Longa era já a sua jornada terrena. Muito mais do que modestamente escreveu no seu livro “Retalhos de uma vida sacerdotal”.  Do seu ministério sacerdotal recordo apenas a sua passagem pela Atouguia (1953-1959). Em 1953, por provisão do Bispo de Leiria, noticiava o Notícias de Ourém, “foi a freguesia da Atouguia erecta em religiosa. O primeiro pároco, no dia 29 de Março fará entrada hoje pelas 9,30 horas na nova freguesia.” Ainda segundo o número seguinte do mesmo jornal “alguns milhares de pessoas com as crianças; de todas as es­colas da freguesia à frente e respectivos professores, aguar­davam na estrada municipal, a São Sebastião, o novo Prior, Rev.º Padre Ventura, Também ali se encontravam os senhores Cóne­go Amílcar Pinto, Reitor do Santuário de Fátima e que representava o senhor Bispo da Diocese, Padre Lopes, professor do Seminário de Leiria; Padres Manuel Lains e Moreira, natu­rais da Atouguia; Deputado da Nação, senhor Dr. Carlos Mendes, de Torres Novas; muitas pessoas de lugares circunvizinhos e de Vila Nova de Ourém, e até de Lisboa.”

Apesar dos seus 94 anos, continuava a ser uma das grandes referências de Fátima. O problema é que contrariamente ao que pensamos, estes homens não são imortais. E é com grande mágoa que vemos partir os homens bons (era assim que se chamavam na Idade Média) da nossa terra. E Fátima vai ficando cada vez mais pobre. A título de exemplo deixem-me recordar o sr. Albino Frazão e o Chico Dias, entre outros.

Sabemos que o caminho de qualquer vida é ladeado de pessoas. Não é um caminho no meio do deserto. É um caminho entre inúmeros seres humanos. Por isso, há pessoas que põem palavras nos nossos sentimentos. Os pronomes pessoais ensinam-nos que os verbos se sentem no «eu», se imaginam no «tu» ou no «ele», e se compartilham nas três pessoas do plural. A melhor forma de honrarmos a sua memória e legado será continuarmos a olhar de frente o futuro de Fátima. Até porque como dizia o padre António Vieira, “nós somos o que fazemos. O que não se faz não existe. Portanto, só existimos nos dias em que fazemos. Nos dias em não fazemos, apenas duramos.”

Cumprir o nosso ofício de homem é, em certos momentos, assumir o risco de se expor. Foi isso que fez o padre Joaquim Ventura. Toda a sua vida se pautou por agir e testemunhar (de humano a humano).
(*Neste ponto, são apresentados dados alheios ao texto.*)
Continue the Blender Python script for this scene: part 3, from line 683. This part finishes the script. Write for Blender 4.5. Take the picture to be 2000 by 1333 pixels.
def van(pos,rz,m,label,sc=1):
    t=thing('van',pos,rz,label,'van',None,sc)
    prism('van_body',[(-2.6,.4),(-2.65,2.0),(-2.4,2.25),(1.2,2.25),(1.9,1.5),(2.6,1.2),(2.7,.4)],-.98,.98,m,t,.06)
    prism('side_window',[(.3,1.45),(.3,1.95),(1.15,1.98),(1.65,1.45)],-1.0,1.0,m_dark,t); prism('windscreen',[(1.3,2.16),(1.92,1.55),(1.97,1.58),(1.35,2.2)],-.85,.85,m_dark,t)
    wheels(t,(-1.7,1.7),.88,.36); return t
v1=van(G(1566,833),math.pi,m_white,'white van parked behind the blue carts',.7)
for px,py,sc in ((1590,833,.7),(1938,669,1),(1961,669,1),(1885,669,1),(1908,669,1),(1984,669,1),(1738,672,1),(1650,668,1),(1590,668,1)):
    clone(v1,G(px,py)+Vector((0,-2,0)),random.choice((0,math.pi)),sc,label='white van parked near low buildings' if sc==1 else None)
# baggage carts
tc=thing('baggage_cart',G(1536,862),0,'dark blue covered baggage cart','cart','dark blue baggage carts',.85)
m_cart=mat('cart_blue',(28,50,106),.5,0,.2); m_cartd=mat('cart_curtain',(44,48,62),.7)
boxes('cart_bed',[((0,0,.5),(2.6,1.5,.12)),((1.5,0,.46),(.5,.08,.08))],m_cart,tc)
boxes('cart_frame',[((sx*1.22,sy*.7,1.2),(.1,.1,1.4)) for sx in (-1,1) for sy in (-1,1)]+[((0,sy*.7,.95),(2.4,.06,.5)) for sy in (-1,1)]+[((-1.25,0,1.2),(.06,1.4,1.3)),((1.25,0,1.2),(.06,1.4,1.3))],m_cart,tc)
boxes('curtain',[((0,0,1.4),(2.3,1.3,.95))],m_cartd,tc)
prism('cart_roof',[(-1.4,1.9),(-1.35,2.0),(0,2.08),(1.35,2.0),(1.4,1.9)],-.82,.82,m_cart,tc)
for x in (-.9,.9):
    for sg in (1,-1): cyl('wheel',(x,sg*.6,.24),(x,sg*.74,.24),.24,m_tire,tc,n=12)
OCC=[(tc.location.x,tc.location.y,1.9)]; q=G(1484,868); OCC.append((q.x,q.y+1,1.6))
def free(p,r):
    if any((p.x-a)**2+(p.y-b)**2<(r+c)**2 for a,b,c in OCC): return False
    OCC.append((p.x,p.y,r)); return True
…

Fica este breve apontamento de homenagem a um Homem (com letra grande) visionário, íntegro, que soube lutar pelos seus ideais, como sacerdote, pedagogo ou humanista. Como diz o lema repetido por milhares dos alunos que passaram no colégio São Miguel, “Alcança quem não cansa”. Obrigado pelo seu exemplo e testemunho.